By Zhao Xu (China Daily) Updated: 2014-03-19 10:39

A divided world

The masses were desperate to seek asylum abroad, "the world seemed to be divided into two parts - those places where the Jews could not live and those where they could not enter," wrote Chaim Weizmann, Israel's first president, in 1936.

"Both the United States and Britain refused to accept any more refugees in substantial numbers, and all the other countries followed suit. All around, the embassies were shutting their doors, and countries closing their borders," he wrote. "That was when rumors started to circulate in Vienna about a place where one could actually go without a visa."

Shlomo Aouizerat, a French rabbi who now lives in Shanghai, said: "Of course I'd heard before about the Japanese invasion of China. But I only started to understand the gravity of the situation when I came here seven years ago. Keeping in mind that people in great pain tend to develop animosity toward others who have suffered less, it's remarkable that the Chinese, themselves being murdered and severely maltreated, didn't withhold their help when it was needed by others."

In August 1945, Japan surrendered, and on Sept 3 that year, the ghetto was officially liberated. In the next five years, almost all the Jewish refugees left Shanghai to start new lives elsewhere.

In 1939, 13-year-old Michael Blumenthal arrived in Shanghai with his parents and stayed until 1947. In his autobiography, From Exile to Washington, the former US treasury secretary wrote about the experience. "I thought life was passing me by and that those were wasted years. Yet I now realize that I was wrong.

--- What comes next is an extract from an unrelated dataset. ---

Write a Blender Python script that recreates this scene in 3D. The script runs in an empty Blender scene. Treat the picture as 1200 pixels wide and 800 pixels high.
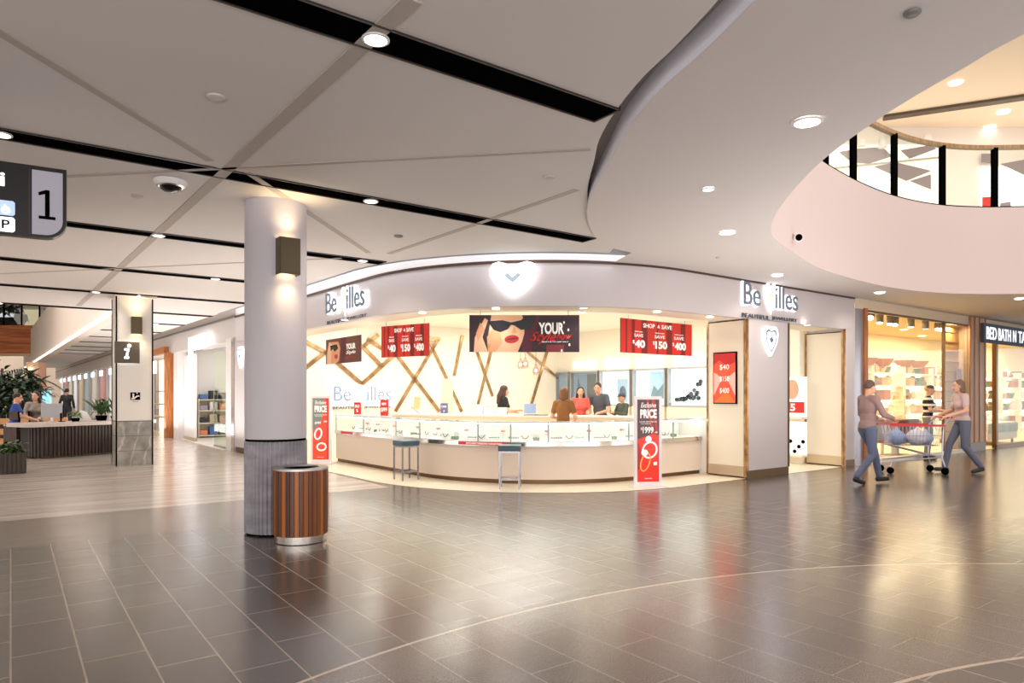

The tough refugee years were precious lessons for the future; I lived them intensely, and they taught me much that was valuable and that I might never have learned in normal circumstances," he wrote. "Today I am grateful for that."

During her 2013 visit, Grebenschikoff donated her handmade wedding dress to the refugee museum, where she married in November 1948.

And in November 2011, five months after Sasson's visit to find "Uncle Chu", the refugee museum, aided by the local population bureau, finally managed to find Chu's daughter, with whom Sasson regularly played as a little girl. The old man had passed away, but the "sisters" shared an online video chat. "I promised you we wouldn't have to wait more than 60 years before we saw one another again," said Sasson, from her Florida home. Age can play strange tricks, and in fact, 65 years had passed since her family's departure, but the promise had not been forgotten.